Task description => Set down the data below from its first line to the line holding "S = bpy.context.scene; COL = S.collection", inclusive; omit all pictures.

---*---

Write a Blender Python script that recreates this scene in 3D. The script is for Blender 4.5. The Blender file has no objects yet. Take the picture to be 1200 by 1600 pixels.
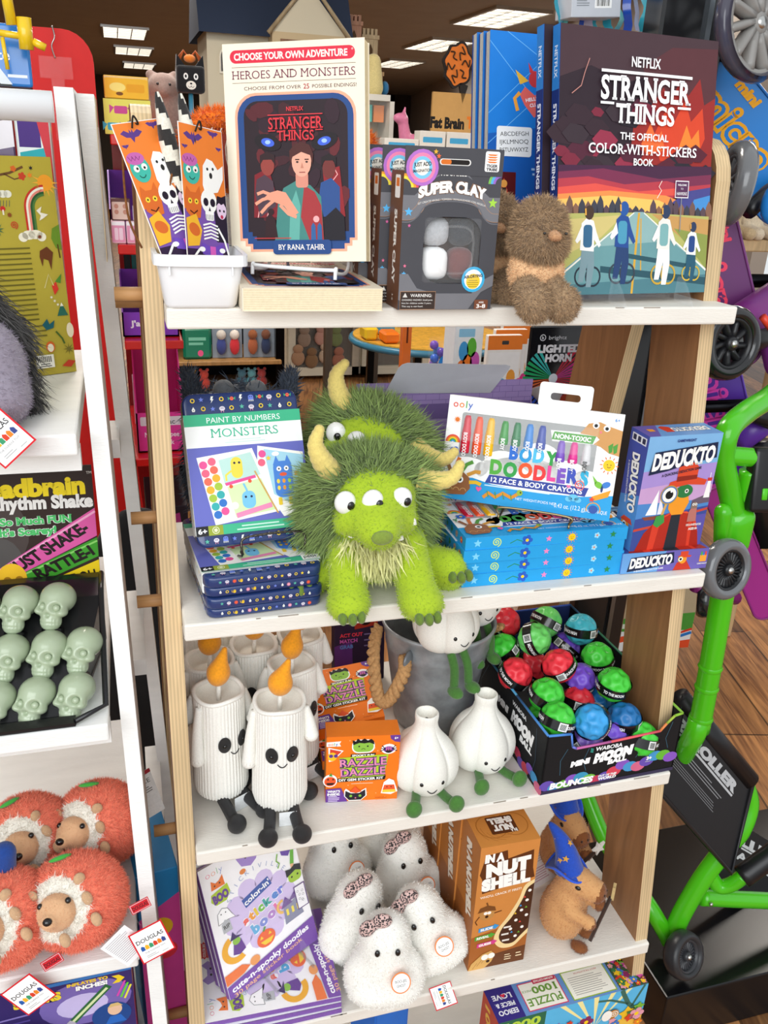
import bpy, bmesh, math, random
import numpy as np
from math import sin, cos, pi, radians
from mathutils import Vector, Matrix
random.seed(7); RS = np.random.RandomState(11)
S = bpy.context.scene; COL = S.collection

# ------------------------------------------------------------------ camera
FPX = 1350.0                                        # focal length for a 1200 x 1600 frame
CAM = np.array([-.0339, -.7997, 1.4063])
PIT, YAW, ROL = radians(22.57), radians(17.10), radians(2.75)
_f0 = np.array([sin(YAW), cos(YAW), 0]); _r0 = np.array([cos(YAW), -sin(YAW), 0]); _u0 = np.array([0, 0, 1.])
FW = _f0*cos(PIT)-_u0*sin(PIT); _u1 = _u0*cos(PIT)+_f0*sin(PIT)
RT = _r0*cos(ROL)+_u1*sin(ROL); UP = _u1*cos(ROL)-_r0*sin(ROL)
cd = bpy.data.cameras.new('camera'); co = bpy.data.objects.new('camera', cd); COL.objects.link(co)
co.matrix_world = Matrix(((RT[0], UP[0], -FW[0], CAM[0]), (RT[1], UP[1], -FW[1], CAM[1]), (RT[2], UP[2], -FW[2], CAM[2]), (0, 0, 0, 1)))
cd.sensor_fit = 'VERTICAL'; cd.sensor_height = 32; cd.lens = FPX/1600*32; cd.clip_start = .02; cd.clip_end = 100
S.camera = co
def at(px, py, ax, val):
    """point of the place seen at a pixel of the photograph, on the plane ax = val"""
    d = FW+RT*(px-600)/FPX-UP*(py-800)/FPX; i = 'xyz'.index(ax)
    return CAM+d*((val-CAM[i])/d[i])

# ------------------------------------------------------------------ light
w = bpy.data.worlds.new('daylight'); S.world = w; w.use_nodes = True
bg = w.node_tree.nodes['Background']; bg.inputs[0].default_value = (.93, .97, 1, 1); bg.inputs[1].default_value = .9
def area(name, loc, tgt, sx, sy, e, col=(1, 1, 1)):
    l = bpy.data.lights.new(name, 'AREA'); l.shape = 'RECTANGLE'; l.size = sx; l.size_y = sy; l.energy = e; l.color = col
    o = bpy.data.objects.new(name, l); COL.objects.link(o); o.location = loc
    o.rotation_euler = (Vector(tgt)-Vector(loc)).to_track_quat('-Z', 'Y').to_euler()
area('shop_window_daylight', (-1.0, -2.6, 2.3), (.25, .1, .8), 3.4, 2.2, 95, (.95, .98, 1))
S.view_settings.view_transform = 'Standard'; S.view_settings.look = 'None'
S.view_settings.exposure = -0.08; S.view_settings.gamma = 1; S.view_settings.use_curve_mapping = False

LAMP_W = 42                                         # each ceiling lamp

# ------------------------------------------------------------------ materials
_hx = {}
def hx(c):
    if not isinstance(c, str): return tuple(c)
    if c not in _hx:
        v = [int(c[i:i+2], 16)/255 for i in (1, 3, 5)]
        _hx[c] = tuple(x/12.92 if x <= .04045 else ((x+.055)/1.055)**2.4 for x in v)
    return _hx[c]
MATS = {}
def nd(nt, t, **kw):
    n = nt.nodes.new(t)
    for k, v in kw.items():
        if k in n.inputs: n.inputs[k].default_value = v
        else: setattr(n, k, v)
    return n
def material(name, rough=.5, metal=0, bump=None, var=None, coat=0, sheen=0, trans=0, spec=.5, sss=0, stretch=None, emit=0, alpha=1, ior=1.46, dist=.001):
    """colour comes from the mesh (what the thing is printed or dyed), broken up by procedural noise"""
    m = bpy.data.materials.new(name); m.use_nodes = True; nt = m.node_tree; B = nt.nodes['Principled BSDF']; L = nt.links.new
    a = nd(nt, 'ShaderNodeAttribute', attribute_name='Col'); colour = a.outputs['Color']
    tc = nd(nt, 'ShaderNodeTexCoord'); src = tc.outputs['Object']
    if stretch:
        mp = nd(nt, 'ShaderNodeMapping'); mp.inputs['Scale'].default_value = stretch; L(src, mp.inputs[0]); src = mp.outputs[0]
    if var:
        n = nd(nt, 'ShaderNodeTexNoise', Scale=var[0], Detail=4.0); L(src, n.inputs['Vector'])
        r = nd(nt, 'ShaderNodeMapRange'); r.inputs[3].default_value = 1-var[1]; r.inputs[4].default_value = 1+var[1]*.6
        r.inputs[1].default_value = .3; r.inputs[2].default_value = .7; L(n.outputs[0], r.inputs[0])
        mx = nd(nt, 'ShaderNodeVectorMath', operation='SCALE'); L(colour, mx.inputs[0]); L(r.outputs[0], mx.inputs['Scale']); colour = mx.outputs[0]
    L(colour, B.inputs['Base Color'])
    if bump:
        n = nd(nt, 'ShaderNodeTexNoise', Scale=bump[0], Detail=3.0); L(src, n.inputs['Vector'])
        b = nd(nt, 'ShaderNodeBump', Strength=bump[1], Distance=dist); L(n.outputs[0], b.inputs['Height']); L(b.outputs[0], B.inputs['Normal'])
    B.inputs['Roughness'].default_value = rough; B.inputs['Metallic'].default_value = metal
    B.inputs['Specular IOR Level'].default_value = spec; B.inputs['Coat Weight'].default_value = coat; B.inputs['Coat Roughness'].default_value = .12
    B.inputs['Sheen Weight'].default_value = sheen; B.inputs['Transmission Weight'].default_value = trans; B.inputs['IOR'].default_value = ior
    B.inputs['Alpha'].default_value = alpha
    if sss: B.inputs['Subsurface Weight'].default_value = sss; B.inputs['Subsurface Radius'].default_value = (.01, .008, .006)
    if emit: L(colour, B.inputs['Emission Color']); B.inputs['Emission Strength'].default_value = emit
    MATS[name] = m; return m
material('print', .45, spec=.25, bump=(300, .05), var=(60, .03))
material('gloss', .2, coat=.5, bump=(40, .08))
material('card', .62, spec=.3, bump=(220, .12), var=(30, .05))
material('paper', .8, bump=(500, .2), var=(300, .06))
material('plastic', .32, bump=(90, .04))
material('rubber', .36, bump=(150, .1), var=(90, .06))
material('metal', .28, metal=1, bump=(300, .1))
material('painted_metal', .22, coat=.3, bump=(120, .02))
material('felt', .95, bump=(900, .5), var=(400, .12), sheen=.3)
material('fur', .85, sheen=.25, spec=.2)
material('plush', .95, bump=(700, .6), var=(250, .15), sheen=.3, spec=.2)
material('knit', .9, bump=(1400, .35), var=(700, .07), sheen=.15)
material('clear', .06, trans=1, ior=1.3)
material('film', .06, alpha=.045, spec=1)
material('lamp', .5, emit=2.6)
material('white_paint', .5, bump=(160, .35), var=(14, .05), stretch=(1, 4, 4))
material('galvanised', .4, metal=.35, bump=(120, .25), var=(45, .3))
material('glitter', .35, metal=.1, bump=(2600, 1), var=(2200, .6), spec=.9)
material('rope', .95, bump=(900, .6), var=(300, .25))
material('dark_plastic', .25, bump=(60, .05))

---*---

Written answer =>
Write a Blender Python script that recreates this scene in 3D. The script is for Blender 4.5. The Blender file has no objects yet. Take the picture to be 1200 by 1600 pixels.
import bpy, bmesh, math, random
import numpy as np
from math import sin, cos, pi, radians
from mathutils import Vector, Matrix
random.seed(7); RS = np.random.RandomState(11)
S = bpy.context.scene; COL = S.collection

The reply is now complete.